• [Written request]:
What follows is a listing; restate every line of it word for word.

• [Provided data]:
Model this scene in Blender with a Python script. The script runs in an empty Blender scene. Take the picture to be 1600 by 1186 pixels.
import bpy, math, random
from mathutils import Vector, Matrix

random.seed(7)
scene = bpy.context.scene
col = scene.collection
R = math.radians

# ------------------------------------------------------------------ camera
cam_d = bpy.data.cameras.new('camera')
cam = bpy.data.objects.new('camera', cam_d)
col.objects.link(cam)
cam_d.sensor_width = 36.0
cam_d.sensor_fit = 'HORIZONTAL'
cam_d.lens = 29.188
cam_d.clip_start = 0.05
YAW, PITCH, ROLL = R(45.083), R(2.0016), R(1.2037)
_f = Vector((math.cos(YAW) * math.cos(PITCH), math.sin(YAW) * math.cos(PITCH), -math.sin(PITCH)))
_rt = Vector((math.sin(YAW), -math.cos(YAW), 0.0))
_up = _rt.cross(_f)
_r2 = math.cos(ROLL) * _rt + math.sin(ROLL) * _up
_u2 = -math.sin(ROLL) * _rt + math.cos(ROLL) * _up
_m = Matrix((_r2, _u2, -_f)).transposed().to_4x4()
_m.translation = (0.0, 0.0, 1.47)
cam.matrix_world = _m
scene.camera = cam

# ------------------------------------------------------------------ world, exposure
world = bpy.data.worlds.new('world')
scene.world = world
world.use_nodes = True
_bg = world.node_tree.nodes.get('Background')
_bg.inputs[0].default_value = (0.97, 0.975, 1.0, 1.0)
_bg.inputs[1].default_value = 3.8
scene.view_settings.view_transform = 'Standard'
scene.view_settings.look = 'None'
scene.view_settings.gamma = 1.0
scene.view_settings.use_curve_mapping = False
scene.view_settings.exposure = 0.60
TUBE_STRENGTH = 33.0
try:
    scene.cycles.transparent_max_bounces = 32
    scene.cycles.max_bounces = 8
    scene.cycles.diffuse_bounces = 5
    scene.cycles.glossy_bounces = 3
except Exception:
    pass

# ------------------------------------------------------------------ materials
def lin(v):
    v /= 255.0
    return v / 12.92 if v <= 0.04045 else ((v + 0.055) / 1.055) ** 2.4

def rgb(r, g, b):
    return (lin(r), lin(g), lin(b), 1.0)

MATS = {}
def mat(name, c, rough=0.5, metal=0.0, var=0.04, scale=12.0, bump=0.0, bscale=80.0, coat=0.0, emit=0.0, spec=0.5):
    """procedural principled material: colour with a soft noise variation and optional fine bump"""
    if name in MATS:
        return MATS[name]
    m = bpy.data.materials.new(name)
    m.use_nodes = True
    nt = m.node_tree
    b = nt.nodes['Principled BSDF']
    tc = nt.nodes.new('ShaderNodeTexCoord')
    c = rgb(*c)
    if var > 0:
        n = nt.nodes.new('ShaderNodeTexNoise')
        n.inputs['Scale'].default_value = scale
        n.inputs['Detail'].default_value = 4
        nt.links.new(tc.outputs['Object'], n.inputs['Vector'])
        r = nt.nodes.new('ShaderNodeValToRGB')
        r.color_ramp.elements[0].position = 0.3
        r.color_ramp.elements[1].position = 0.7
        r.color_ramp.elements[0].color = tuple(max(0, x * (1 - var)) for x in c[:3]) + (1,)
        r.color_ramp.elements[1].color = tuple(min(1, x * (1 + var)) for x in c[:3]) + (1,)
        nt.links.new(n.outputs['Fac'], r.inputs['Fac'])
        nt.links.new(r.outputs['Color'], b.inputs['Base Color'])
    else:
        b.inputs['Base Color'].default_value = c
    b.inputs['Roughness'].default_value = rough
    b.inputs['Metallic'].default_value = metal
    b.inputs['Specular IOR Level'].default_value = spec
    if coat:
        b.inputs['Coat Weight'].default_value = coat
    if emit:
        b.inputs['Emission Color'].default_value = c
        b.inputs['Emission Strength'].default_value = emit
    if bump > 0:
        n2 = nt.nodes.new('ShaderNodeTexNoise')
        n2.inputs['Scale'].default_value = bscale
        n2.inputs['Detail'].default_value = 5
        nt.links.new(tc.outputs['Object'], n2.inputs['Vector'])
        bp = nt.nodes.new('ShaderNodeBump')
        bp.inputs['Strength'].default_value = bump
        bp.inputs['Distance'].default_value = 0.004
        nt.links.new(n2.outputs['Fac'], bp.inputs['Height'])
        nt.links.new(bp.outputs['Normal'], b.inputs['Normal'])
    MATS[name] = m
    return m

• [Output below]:
Model this scene in Blender with a Python script. The script runs in an empty Blender scene. Take the picture to be 1600 by 1186 pixels.
import bpy, math, random
from mathutils import Vector, Matrix

random.seed(7)
scene = bpy.context.scene
col = scene.collection
R = math.radians

# ------------------------------------------------------------------ camera
cam_d = bpy.data.cameras.new('camera')
cam = bpy.data.objects.new('camera', cam_d)
col.objects.link(cam)
cam_d.sensor_width = 36.0
cam_d.sensor_fit = 'HORIZONTAL'
cam_d.lens = 29.188
cam_d.clip_start = 0.05
YAW, PITCH, ROLL = R(45.083), R(2.0016), R(1.2037)
_f = Vector((math.cos(YAW) * math.cos(PITCH), math.sin(YAW) * math.cos(PITCH), -math.sin(PITCH)))
_rt = Vector((math.sin(YAW), -math.cos(YAW), 0.0))
_up = _rt.cross(_f)
_r2 = math.cos(ROLL) * _rt + math.sin(ROLL) * _up
_u2 = -math.sin(ROLL) * _rt + math.cos(ROLL) * _up
_m = Matrix((_r2, _u2, -_f)).transposed().to_4x4()
_m.translation = (0.0, 0.0, 1.47)
cam.matrix_world = _m
scene.camera = cam

# ------------------------------------------------------------------ world, exposure
world = bpy.data.worlds.new('world')
scene.world = world
world.use_nodes = True
_bg = world.node_tree.nodes.get('Background')
_bg.inputs[0].default_value = (0.97, 0.975, 1.0, 1.0)
_bg.inputs[1].default_value = 3.8
scene.view_settings.view_transform = 'Standard'
scene.view_settings.look = 'None'
scene.view_settings.gamma = 1.0
scene.view_settings.use_curve_mapping = False
scene.view_settings.exposure = 0.60
TUBE_STRENGTH = 33.0
try:
    scene.cycles.transparent_max_bounces = 32
    scene.cycles.max_bounces = 8
    scene.cycles.diffuse_bounces = 5
    scene.cycles.glossy_bounces = 3
except Exception:
    pass

# ------------------------------------------------------------------ materials
def lin(v):
    v /= 255.0
    return v / 12.92 if v <= 0.04045 else ((v + 0.055) / 1.055) ** 2.4

def rgb(r, g, b):
    return (lin(r), lin(g), lin(b), 1.0)

MATS = {}
def mat(name, c, rough=0.5, metal=0.0, var=0.04, scale=12.0, bump=0.0, bscale=80.0, coat=0.0, emit=0.0, spec=0.5):
    """procedural principled material: colour with a soft noise variation and optional fine bump"""
    if name in MATS:
        return MATS[name]
    m = bpy.data.materials.new(name)
    m.use_nodes = True
    nt = m.node_tree
    b = nt.nodes['Principled BSDF']
    tc = nt.nodes.new('ShaderNodeTexCoord')
    c = rgb(*c)
    if var > 0:
        n = nt.nodes.new('ShaderNodeTexNoise')
        n.inputs['Scale'].default_value = scale
        n.inputs['Detail'].default_value = 4
        nt.links.new(tc.outputs['Object'], n.inputs['Vector'])
        r = nt.nodes.new('ShaderNodeValToRGB')
        r.color_ramp.elements[0].position = 0.3
        r.color_ramp.elements[1].position = 0.7
        r.color_ramp.elements[0].color = tuple(max(0, x * (1 - var)) for x in c[:3]) + (1,)
        r.color_ramp.elements[1].color = tuple(min(1, x * (1 + var)) for x in c[:3]) + (1,)
        nt.links.new(n.outputs['Fac'], r.inputs['Fac'])
        nt.links.new(r.outputs['Color'], b.inputs['Base Color'])
    else:
        b.inputs['Base Color'].default_value = c
    b.inputs['Roughness'].default_value = rough
    b.inputs['Metallic'].default_value = metal
    b.inputs['Specular IOR Level'].default_value = spec
    if coat:
        b.inputs['Coat Weight'].default_value = coat
    if emit:
        b.inputs['Emission Color'].default_value = c
        b.inputs['Emission Strength'].default_value = emit
    if bump > 0:
        n2 = nt.nodes.new('ShaderNodeTexNoise')
        n2.inputs['Scale'].default_value = bscale
        n2.inputs['Detail'].default_value = 5
        nt.links.new(tc.outputs['Object'], n2.inputs['Vector'])
        bp = nt.nodes.new('ShaderNodeBump')
        bp.inputs['Strength'].default_value = bump
        bp.inputs['Distance'].default_value = 0.004
        nt.links.new(n2.outputs['Fac'], bp.inputs['Height'])
        nt.links.new(bp.outputs['Normal'], b.inputs['Normal'])
    MATS[name] = m
    return m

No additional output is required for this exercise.